### Working data

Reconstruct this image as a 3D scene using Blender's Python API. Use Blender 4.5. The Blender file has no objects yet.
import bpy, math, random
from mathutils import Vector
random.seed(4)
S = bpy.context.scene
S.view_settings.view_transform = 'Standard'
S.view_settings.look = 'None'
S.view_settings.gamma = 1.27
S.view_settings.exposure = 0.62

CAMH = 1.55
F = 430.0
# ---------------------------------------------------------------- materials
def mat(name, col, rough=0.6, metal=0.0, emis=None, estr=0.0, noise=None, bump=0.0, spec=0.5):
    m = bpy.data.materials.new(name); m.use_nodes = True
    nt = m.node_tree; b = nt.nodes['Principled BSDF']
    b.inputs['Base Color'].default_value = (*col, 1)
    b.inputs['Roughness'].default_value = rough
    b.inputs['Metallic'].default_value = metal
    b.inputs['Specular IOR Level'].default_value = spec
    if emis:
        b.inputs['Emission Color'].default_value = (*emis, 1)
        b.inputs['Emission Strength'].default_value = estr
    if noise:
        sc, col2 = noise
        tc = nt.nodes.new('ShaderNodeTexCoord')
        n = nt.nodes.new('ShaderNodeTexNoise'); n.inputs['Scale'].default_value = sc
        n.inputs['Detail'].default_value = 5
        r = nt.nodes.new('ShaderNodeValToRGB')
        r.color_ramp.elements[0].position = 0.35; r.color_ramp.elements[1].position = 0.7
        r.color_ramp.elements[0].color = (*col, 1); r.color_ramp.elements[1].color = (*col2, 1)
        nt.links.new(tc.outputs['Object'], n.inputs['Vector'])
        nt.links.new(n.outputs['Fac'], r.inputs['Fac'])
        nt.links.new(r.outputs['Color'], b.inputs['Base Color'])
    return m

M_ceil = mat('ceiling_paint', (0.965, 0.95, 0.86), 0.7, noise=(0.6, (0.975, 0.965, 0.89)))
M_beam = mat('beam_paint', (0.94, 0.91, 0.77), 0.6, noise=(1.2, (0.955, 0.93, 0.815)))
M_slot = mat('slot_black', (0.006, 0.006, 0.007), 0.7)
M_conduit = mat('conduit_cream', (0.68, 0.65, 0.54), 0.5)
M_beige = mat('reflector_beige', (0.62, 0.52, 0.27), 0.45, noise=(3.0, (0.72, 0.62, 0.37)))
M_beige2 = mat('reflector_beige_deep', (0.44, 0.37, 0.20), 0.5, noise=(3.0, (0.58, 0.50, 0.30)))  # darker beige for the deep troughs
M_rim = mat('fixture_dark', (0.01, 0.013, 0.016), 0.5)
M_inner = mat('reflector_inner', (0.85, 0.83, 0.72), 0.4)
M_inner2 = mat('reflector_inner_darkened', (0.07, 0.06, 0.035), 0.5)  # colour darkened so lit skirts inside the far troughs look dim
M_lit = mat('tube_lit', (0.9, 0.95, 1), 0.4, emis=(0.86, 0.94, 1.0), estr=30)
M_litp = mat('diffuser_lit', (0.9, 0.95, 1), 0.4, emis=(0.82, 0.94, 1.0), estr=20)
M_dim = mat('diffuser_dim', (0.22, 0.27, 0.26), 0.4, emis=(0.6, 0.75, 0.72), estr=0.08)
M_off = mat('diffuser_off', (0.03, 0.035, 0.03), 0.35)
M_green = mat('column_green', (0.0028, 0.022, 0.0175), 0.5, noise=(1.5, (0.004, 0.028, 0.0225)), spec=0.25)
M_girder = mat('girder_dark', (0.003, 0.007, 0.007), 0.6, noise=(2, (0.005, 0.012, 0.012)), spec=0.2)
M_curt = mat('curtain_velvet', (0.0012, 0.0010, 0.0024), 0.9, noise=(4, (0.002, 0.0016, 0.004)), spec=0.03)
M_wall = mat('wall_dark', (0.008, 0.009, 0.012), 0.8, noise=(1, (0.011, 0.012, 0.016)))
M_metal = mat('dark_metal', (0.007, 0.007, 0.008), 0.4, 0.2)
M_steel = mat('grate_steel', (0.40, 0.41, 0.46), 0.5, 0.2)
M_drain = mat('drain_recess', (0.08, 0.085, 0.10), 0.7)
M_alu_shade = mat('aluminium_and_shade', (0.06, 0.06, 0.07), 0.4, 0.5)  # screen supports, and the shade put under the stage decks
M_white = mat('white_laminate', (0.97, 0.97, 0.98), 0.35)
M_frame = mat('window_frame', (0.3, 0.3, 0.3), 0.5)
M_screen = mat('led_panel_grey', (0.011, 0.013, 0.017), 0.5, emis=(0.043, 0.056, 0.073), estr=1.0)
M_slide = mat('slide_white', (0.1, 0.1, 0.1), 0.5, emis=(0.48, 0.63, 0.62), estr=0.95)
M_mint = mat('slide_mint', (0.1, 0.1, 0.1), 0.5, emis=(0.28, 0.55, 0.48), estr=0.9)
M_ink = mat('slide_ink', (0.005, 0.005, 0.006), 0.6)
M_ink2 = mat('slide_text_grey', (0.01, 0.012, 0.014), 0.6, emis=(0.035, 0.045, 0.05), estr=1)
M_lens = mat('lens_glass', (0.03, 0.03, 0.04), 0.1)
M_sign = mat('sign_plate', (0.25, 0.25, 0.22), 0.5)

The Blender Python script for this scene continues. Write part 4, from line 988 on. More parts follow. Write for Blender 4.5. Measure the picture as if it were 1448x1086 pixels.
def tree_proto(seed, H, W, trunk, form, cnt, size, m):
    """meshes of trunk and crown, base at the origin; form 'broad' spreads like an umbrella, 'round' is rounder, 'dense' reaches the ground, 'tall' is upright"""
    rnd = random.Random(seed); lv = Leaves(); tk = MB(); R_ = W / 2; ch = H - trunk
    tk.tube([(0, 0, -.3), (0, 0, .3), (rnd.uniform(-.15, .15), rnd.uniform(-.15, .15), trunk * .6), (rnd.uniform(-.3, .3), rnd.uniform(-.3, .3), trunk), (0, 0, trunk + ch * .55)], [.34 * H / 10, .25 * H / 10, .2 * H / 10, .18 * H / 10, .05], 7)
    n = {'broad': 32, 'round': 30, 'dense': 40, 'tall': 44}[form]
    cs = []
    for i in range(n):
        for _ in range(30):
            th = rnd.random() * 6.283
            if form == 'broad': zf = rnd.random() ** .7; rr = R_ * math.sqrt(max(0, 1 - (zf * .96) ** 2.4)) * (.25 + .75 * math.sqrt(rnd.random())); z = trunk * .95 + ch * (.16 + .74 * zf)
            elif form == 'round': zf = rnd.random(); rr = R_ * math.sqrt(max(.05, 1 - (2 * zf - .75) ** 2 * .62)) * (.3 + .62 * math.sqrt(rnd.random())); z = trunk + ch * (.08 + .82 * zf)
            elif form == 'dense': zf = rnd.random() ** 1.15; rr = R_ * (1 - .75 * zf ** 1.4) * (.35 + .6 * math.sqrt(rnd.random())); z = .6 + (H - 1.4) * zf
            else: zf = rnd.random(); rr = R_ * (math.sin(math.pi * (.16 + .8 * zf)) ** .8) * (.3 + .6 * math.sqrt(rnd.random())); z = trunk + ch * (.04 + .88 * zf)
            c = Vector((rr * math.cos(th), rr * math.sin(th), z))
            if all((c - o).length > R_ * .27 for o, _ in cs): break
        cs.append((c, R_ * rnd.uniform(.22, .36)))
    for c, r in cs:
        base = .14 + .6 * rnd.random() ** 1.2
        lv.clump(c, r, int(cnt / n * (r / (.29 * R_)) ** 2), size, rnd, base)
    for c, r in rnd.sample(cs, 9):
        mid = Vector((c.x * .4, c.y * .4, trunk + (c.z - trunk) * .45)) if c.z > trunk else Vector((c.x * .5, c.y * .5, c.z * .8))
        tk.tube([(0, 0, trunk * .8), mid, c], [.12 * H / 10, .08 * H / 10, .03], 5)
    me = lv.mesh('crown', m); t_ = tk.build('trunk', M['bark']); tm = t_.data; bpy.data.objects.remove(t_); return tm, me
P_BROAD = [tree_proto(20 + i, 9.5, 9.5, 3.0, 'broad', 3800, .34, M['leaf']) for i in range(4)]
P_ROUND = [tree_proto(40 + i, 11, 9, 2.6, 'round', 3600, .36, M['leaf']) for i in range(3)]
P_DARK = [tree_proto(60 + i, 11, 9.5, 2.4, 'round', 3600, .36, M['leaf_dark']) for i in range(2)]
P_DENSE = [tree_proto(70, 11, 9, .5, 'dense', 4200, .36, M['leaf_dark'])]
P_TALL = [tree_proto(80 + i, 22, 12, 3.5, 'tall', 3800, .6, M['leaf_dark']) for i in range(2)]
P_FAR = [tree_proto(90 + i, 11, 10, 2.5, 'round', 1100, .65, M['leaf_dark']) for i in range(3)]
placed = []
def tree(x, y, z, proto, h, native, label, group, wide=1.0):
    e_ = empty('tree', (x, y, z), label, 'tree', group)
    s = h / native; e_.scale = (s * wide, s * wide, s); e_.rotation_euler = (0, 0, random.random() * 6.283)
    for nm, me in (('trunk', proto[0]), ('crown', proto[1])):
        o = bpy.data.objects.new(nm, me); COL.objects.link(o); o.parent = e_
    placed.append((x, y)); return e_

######

**Given problem:** How many lines in the listing contain "Blender"? Answer with the number alone.

**Full solution:** 2